A desperate Steele wraps himself around the Tea Party

Michael Steele’s days as RNC head appear to be numbered. However, Steele is fighting to keep his job. To that end, he is now claiming credit for saving the Republican Party from a schism by reaching out to the Tea Party movement. He contrasts himself to unnamed members of the “the Washington crowd who treated the Tea Party with disdain or condescension.”
There’s some irony in this, given Steele’s own past condescending statements. In 2009, Steele dismissed Rush Limbaugh as an “entertainer” whose show is “incendiary” and “ugly.” In those days, Steele thought the path to victory for Republicans was through a conciliatory posture, not through the modern equivalent of tossing tea into the harbor.
Steele reinforced this theme later in 2009 when he suggested that Republicans need to offer African-Americans things in order to win more of the black vote. Indeed, Steele foreshadowed leftist attacks on the Tea Party by blaming Republicans for the “impression we’ve created. . .that we don’t give a damn about them or we just outright don’t like them.”
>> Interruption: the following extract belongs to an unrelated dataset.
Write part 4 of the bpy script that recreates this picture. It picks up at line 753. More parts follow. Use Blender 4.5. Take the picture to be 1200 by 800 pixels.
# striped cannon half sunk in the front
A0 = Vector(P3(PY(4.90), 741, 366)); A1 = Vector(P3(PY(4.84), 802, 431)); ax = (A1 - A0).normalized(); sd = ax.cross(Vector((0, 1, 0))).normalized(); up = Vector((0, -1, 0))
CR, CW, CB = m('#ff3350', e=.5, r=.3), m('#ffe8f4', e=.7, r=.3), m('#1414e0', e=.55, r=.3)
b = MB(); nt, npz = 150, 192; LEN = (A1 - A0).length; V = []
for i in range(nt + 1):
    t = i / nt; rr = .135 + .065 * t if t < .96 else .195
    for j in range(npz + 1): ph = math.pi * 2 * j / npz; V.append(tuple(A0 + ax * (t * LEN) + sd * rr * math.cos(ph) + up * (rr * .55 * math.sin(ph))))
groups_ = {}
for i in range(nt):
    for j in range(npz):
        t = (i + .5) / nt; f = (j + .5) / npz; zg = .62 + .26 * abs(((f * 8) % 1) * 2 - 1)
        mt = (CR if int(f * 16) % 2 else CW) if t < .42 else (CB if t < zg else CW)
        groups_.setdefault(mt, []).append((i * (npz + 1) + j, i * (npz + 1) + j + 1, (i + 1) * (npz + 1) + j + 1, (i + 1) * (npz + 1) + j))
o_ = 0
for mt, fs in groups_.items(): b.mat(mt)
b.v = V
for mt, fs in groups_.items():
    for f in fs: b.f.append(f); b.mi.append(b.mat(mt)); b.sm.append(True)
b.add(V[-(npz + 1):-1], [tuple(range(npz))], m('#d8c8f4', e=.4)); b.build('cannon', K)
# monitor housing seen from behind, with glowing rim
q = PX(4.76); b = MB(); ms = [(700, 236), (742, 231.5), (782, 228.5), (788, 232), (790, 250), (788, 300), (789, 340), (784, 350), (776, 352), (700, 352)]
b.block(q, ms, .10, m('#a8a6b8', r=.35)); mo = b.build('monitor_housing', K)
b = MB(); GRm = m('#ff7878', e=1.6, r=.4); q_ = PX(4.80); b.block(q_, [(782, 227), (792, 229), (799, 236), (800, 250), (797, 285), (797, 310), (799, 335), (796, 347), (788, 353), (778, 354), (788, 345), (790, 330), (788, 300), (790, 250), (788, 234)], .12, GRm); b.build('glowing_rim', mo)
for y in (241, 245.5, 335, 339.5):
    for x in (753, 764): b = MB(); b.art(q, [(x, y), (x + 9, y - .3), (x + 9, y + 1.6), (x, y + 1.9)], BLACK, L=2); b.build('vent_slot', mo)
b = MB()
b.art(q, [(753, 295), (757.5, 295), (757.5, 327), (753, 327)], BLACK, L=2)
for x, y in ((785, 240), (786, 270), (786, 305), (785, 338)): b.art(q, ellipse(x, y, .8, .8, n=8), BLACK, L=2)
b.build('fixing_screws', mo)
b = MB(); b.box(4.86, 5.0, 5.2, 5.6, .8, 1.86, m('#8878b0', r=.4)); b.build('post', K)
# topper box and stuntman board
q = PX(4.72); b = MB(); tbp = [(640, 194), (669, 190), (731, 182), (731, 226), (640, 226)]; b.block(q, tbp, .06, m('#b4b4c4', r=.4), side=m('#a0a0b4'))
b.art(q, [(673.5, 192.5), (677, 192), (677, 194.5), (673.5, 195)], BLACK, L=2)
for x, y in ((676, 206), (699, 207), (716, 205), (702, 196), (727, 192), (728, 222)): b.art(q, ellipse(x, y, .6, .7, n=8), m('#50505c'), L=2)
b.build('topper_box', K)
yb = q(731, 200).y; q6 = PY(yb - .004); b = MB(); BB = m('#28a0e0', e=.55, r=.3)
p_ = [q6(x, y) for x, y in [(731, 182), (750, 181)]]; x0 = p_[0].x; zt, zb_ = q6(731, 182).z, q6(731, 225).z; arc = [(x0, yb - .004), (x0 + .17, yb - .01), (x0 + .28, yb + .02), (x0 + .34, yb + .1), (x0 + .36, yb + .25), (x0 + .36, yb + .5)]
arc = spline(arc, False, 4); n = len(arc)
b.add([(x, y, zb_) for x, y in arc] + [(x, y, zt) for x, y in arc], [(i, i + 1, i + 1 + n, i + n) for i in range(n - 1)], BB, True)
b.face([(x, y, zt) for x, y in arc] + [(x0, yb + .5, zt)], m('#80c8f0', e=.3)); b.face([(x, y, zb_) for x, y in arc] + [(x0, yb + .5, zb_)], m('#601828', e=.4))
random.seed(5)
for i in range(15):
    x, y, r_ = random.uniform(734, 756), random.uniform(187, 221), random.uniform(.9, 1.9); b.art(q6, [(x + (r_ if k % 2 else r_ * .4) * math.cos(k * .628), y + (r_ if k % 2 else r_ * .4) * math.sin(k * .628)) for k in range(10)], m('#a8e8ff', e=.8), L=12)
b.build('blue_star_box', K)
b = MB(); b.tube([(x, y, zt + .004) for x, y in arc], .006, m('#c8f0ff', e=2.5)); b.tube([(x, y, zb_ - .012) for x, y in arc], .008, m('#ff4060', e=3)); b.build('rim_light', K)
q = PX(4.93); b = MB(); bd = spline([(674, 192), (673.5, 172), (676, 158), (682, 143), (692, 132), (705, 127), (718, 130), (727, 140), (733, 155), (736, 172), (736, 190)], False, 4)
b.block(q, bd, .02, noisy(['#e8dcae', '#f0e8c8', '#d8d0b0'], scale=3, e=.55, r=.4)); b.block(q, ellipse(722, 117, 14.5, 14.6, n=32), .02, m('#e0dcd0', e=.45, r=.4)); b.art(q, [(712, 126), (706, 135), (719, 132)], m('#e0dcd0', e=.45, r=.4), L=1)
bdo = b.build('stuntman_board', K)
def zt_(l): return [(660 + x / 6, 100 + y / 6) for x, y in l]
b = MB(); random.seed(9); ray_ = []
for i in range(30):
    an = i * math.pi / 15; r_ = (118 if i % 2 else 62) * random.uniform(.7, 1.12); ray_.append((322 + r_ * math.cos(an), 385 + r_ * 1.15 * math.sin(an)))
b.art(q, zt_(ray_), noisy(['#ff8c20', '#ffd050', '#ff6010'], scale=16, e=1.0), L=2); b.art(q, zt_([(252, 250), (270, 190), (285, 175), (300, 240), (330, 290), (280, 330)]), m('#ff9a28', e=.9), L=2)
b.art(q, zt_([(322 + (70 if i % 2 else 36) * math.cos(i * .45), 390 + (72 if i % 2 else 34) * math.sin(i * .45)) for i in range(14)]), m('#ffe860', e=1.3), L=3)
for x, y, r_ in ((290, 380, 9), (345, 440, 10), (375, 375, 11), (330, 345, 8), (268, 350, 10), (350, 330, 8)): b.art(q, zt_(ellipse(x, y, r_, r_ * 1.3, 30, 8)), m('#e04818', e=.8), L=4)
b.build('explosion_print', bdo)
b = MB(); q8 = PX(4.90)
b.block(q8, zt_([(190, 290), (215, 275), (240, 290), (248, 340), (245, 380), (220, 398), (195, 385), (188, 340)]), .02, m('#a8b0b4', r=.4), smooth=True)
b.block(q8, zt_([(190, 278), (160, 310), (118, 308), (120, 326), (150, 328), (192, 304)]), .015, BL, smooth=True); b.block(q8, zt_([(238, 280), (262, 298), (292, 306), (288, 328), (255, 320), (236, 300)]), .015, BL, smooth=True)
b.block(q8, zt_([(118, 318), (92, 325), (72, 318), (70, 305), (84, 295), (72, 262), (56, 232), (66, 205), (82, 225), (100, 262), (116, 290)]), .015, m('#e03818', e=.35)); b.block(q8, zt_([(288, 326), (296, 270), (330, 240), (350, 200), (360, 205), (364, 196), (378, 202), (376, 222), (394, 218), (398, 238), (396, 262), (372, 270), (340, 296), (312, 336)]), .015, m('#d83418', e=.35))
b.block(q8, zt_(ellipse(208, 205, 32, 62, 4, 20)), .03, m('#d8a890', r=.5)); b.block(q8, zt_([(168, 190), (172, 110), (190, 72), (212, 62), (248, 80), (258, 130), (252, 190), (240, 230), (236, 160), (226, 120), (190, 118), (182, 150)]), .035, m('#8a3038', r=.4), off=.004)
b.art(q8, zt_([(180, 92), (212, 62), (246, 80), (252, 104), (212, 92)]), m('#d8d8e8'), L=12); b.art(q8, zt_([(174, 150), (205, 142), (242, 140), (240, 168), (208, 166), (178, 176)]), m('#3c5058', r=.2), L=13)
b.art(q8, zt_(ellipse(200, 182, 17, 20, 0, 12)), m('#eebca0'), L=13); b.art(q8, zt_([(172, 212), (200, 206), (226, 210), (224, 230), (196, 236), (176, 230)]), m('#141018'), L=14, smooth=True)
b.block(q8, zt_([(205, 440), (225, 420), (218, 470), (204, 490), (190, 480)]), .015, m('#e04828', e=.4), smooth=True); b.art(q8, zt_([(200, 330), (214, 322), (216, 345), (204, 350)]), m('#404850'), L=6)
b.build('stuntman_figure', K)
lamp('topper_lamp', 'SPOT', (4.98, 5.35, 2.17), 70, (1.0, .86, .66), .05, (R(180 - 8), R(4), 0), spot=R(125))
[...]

I’m grateful that Steele, having eventually realized which way the wind was blowing, spoke nicely about the Tea Party once it emerged as a force. Had he continued to take his earlier line, Tea Party members might, indeed, have questioned whether they have a place in the Republican Party.
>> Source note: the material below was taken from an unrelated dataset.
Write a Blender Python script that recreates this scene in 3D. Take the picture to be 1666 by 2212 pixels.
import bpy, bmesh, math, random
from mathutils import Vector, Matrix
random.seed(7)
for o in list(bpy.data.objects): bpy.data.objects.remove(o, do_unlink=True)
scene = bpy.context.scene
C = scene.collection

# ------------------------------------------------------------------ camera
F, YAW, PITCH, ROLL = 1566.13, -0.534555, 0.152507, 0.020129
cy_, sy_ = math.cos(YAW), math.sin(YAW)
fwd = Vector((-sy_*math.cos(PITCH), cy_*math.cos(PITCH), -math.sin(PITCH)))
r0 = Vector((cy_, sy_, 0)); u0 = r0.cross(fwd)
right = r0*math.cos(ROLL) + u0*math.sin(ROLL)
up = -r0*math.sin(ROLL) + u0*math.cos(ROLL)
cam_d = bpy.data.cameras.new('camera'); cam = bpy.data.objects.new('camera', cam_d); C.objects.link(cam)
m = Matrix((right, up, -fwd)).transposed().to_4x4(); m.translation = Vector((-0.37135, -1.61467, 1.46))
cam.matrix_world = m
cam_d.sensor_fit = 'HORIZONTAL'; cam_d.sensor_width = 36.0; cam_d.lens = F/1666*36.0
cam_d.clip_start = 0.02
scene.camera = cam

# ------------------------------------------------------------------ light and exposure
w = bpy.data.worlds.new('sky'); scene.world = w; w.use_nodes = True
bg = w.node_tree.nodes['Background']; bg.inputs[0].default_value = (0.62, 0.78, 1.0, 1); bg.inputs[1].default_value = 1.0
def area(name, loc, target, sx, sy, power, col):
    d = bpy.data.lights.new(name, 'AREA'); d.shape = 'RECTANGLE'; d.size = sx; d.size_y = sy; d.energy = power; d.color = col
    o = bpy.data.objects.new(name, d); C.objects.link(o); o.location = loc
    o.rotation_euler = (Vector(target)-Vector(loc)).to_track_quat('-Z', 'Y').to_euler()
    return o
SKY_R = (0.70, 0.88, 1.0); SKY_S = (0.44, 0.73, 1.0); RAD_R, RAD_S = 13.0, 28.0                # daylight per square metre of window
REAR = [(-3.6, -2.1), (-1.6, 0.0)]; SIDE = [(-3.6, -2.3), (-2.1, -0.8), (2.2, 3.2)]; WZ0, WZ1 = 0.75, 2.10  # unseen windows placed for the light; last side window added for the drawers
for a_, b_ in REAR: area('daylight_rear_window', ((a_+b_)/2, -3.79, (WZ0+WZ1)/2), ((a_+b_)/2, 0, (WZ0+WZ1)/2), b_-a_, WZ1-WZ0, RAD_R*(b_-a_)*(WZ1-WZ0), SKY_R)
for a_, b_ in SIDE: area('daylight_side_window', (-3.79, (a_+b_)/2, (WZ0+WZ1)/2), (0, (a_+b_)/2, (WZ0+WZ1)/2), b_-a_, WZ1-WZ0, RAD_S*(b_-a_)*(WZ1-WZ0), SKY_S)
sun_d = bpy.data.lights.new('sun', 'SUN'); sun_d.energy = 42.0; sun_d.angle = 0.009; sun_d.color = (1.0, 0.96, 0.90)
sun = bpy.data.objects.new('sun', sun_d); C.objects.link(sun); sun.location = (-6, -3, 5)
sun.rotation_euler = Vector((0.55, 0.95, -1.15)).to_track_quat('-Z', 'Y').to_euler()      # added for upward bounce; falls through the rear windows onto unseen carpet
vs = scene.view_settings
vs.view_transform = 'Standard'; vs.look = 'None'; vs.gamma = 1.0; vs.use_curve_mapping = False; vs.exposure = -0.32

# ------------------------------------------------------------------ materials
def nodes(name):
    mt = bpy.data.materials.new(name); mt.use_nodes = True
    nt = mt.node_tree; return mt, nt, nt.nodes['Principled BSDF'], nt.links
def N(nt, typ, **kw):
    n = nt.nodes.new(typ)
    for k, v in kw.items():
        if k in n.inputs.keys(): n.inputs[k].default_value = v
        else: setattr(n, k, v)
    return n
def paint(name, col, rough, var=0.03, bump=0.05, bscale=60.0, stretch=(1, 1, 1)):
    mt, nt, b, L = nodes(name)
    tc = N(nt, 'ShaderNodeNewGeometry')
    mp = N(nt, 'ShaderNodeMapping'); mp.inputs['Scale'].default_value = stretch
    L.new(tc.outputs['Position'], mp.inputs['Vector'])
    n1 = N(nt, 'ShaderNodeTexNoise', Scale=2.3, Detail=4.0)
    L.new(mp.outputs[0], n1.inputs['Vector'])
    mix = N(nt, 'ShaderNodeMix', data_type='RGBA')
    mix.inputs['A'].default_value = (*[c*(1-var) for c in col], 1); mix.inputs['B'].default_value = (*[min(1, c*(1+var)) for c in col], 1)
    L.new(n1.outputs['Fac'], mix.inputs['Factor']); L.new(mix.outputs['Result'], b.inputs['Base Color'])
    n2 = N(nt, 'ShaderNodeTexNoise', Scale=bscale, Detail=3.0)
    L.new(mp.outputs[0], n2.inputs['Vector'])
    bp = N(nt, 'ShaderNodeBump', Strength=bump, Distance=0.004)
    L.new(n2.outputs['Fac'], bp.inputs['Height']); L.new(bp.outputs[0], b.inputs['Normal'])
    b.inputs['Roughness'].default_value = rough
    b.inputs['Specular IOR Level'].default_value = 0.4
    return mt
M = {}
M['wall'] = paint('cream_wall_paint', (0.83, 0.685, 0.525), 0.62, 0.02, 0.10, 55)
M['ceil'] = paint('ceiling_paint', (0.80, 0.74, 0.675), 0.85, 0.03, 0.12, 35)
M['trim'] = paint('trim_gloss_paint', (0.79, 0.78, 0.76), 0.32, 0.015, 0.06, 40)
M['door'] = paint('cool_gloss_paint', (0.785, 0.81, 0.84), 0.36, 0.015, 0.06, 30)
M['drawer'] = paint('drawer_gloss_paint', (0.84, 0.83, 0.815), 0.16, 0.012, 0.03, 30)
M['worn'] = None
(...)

But being a competent “weatherman” isn’t reason enough to keep Steele on as RNC chairman given his history of gaffes and, more importantly, his inability to raise money efficiently, which culminated in the RNC’s cancellation of its 72-hour get-out-the-vote effort due to lack of funds.
UPDATE: Steele’s argument implies that another RNC head in his position would have denounced or otherwise alienated the Tea Party movement after its sudden emergence. I can’t imagine such an RNC head.
In contrasting himself to “the Washington crowd” that “treated the Tea Party with disdain or condescension,” Steele probably has Karl Rove and John Cornyn in mind. But neither treated the Tea Party with disdain and condescension.
Rove, in his capacity as a commentator, merely questioned the quality of a few candidates nominated with the support of the Tea Party Express. His concerns proved to be well-founded. Cornyn threw his weight behind a few candidates disfavored by the Tea Party because he thought other candidates maximized the chances of Republicans winning the seats. In some cases his assessments were sound and in others they were flawed.
But neither Rove and Cornyn was the head of the RNC. A commentator’s job is to comment (Steele would be good at that); the NRSC head’s job is to try to pick winners. Both jobs can entail offending various factions at times. But this doesn’t mean that, as RNC head, either Rove or Cornyn would have blown off the Tea Party movement. In fact, neither blew it off in the capacities they had.
In any event, neither Rove nor Cornyn is in the picture for the RNC job. It won’t be difficult to replace Steele with a non-Washington operative who said nice things about the Tea Party in 2010.